You are my Mother. Within you I exist. My knowledge, my love, my strength—all belong to you. Yet dwelling in you, I find myself mysteriously, inexpressibly distinct from you, aware of my own finitude. I know some things; much I do not know. That much dwells within you. Each moment you manifest as my finite life, and then again withdraw, partly or wholly into silence. You are omniscient, all-knowing, self-subsistent. It cannot be that you perform this act of creation without reason, without purpose. There must surely be an intention behind this creation. Yet I do not entirely fail to comprehend that intention.
In this—that from within yourself you bring forth a child mysteriously distinct, nurture and sustain it, adorn it with the grace of knowledge, love, strength, and all that is auspicious and good—herein lies your glory, your benevolence. This very grace is its own purpose; what further need could it require? You are the fullness of love, and love itself needs no other end. Love is its own purpose. Your child you love; you could not refrain from giving it form, from granting it a relative, independent life, from sustaining and nurturing that life. Your own nature as love itself compels you to this work; no other force coerces you. It is your own loving essence that moves you.

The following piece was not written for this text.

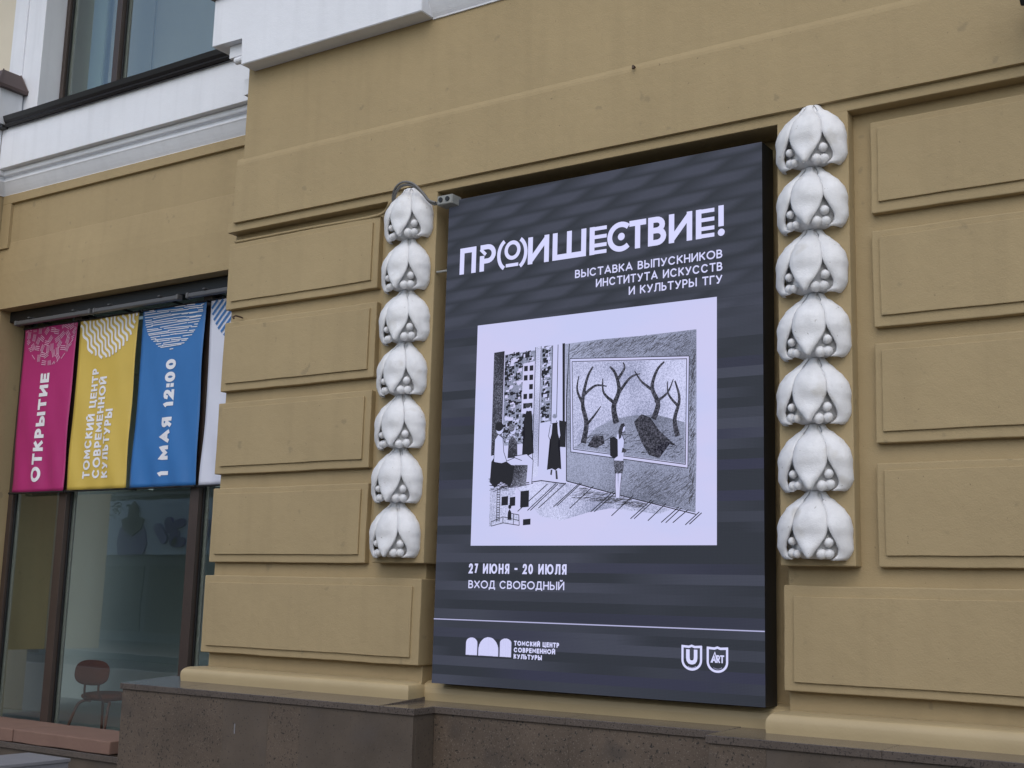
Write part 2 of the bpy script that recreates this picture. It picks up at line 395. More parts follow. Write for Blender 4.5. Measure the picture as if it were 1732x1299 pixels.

That you will continue this work eternally, I see with perfect clarity. I am contained within your nature; I am a sharer in your eternity. My death is impossible. My sleep and waking, my remembering and forgetting, are inevitable to my finite life; but eternal sleep, perpetual oblivion—these cannot be your will. In that lies the ruin of all I have gained, the impossibility of my growth. As my Mother, you cannot bring about such waste, such futility. The moment I feel my sonship to you, in that very instant this fear departs.
Your motherhood bears no comparison to that of any human mother. No human mother can gaze upon her child with such unblinking vigilance. Not only in sleep but in her waking hours too, she often averts her eyes from her child, forgets him. No human mother holds her child in such constant, tender embrace. The child leaves the mother, forgets her, spends long hours apart. Growing older, he becomes independent of her care. You never set me down from your lap, never release me from your solicitude.
The human mother's claim of love is modest too. She knows her child will love others besides her, perhaps even more. This does not grieve her. Your claim is infinite; you desire my whole heart, and you ask that I love all others by including them within you. Knowing this claim of yours, I doubt whether I have ever given you even a fragment of my heart, let alone its wholeness.
I have not learned to love you. Not having learned to love, I possess neither joy nor peace. Thus am I forever afraid, forever anxious. You see my wretchedness. Through my own efforts I cannot become a lover. The very delusion that I possess some power of my own—this alone has kept me impoverished and wretched. I renounce all pride and take refuge in your causeless grace. Make me rich with the treasure of love, and free me from all unrest, all sorrow, all fear.